Look for "this" in the listing below. Gather each line that contains it.

* _RECORDED DATA_:
______________________________

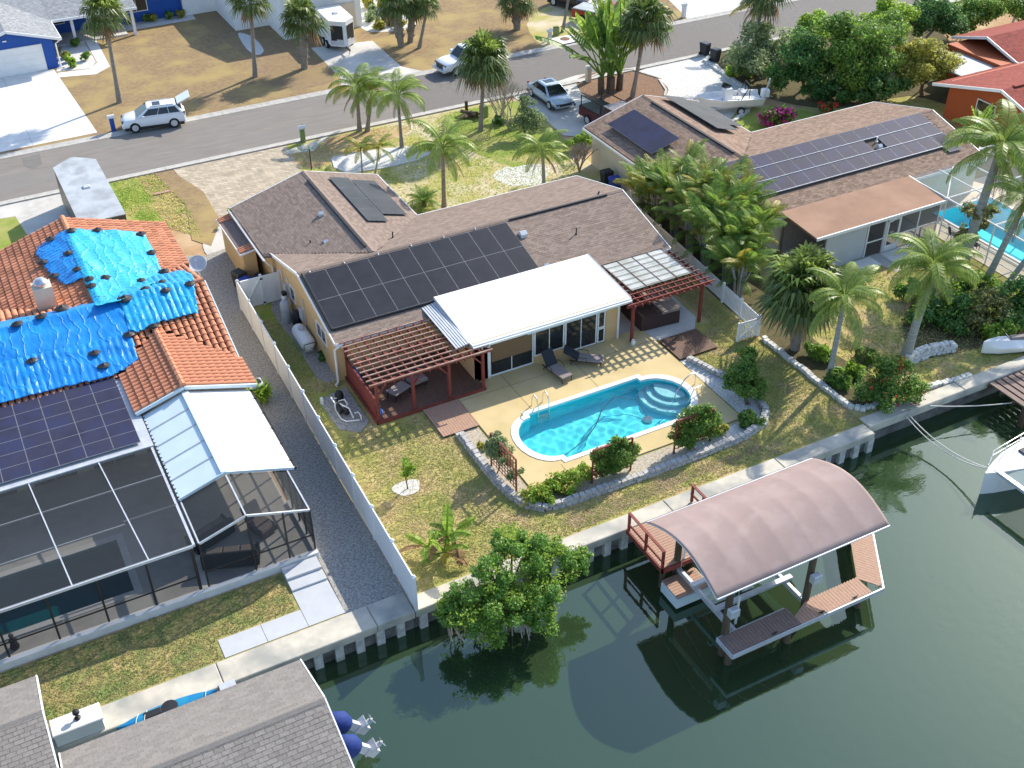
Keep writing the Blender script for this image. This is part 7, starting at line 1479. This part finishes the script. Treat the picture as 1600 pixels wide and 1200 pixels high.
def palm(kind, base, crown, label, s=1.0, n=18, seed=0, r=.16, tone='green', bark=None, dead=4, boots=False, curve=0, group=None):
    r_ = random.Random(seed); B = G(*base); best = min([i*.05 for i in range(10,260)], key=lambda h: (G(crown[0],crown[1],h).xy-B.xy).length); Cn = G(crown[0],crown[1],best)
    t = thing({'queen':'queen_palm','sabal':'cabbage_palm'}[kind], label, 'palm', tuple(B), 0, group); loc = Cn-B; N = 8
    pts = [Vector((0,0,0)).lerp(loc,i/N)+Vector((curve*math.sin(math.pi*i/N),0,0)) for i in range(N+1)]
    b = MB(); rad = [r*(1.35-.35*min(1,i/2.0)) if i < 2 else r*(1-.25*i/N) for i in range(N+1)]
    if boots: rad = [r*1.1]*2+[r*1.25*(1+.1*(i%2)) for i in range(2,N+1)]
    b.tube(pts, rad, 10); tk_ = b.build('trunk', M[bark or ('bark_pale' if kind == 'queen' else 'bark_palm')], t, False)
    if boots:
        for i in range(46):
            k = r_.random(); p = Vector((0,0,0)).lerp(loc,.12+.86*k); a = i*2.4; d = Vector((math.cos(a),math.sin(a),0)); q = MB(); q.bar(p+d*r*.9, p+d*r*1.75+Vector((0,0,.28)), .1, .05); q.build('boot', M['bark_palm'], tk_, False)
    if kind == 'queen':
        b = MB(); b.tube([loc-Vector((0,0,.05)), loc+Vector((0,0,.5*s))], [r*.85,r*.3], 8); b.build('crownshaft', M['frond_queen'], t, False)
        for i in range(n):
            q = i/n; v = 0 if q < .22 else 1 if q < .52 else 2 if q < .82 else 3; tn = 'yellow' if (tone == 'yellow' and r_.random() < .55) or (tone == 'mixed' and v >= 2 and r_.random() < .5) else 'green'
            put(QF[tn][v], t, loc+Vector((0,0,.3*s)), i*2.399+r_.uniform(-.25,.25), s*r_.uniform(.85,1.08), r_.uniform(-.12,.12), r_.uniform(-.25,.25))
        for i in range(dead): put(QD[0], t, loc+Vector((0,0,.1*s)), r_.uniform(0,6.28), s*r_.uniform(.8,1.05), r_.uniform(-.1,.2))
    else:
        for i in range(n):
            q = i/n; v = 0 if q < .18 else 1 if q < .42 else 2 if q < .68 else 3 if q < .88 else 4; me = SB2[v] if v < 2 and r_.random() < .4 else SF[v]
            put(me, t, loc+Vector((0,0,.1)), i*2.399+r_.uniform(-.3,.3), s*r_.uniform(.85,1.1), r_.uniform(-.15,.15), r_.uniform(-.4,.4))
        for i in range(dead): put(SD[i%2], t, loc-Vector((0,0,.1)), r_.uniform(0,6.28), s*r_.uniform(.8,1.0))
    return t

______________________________

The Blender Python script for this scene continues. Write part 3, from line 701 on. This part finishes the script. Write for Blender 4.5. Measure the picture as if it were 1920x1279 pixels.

______________________________

* _SOLUTION_:
Keep writing the Blender script for this image. This is part 7, starting at line 1479. This part finishes the script. Treat the picture as 1600 pixels wide and 1200 pixels high.
The Blender Python script for this scene continues. Write part 3, from line 701 on. This part finishes the script. Write for Blender 4.5. Measure the picture as if it were 1920x1279 pixels.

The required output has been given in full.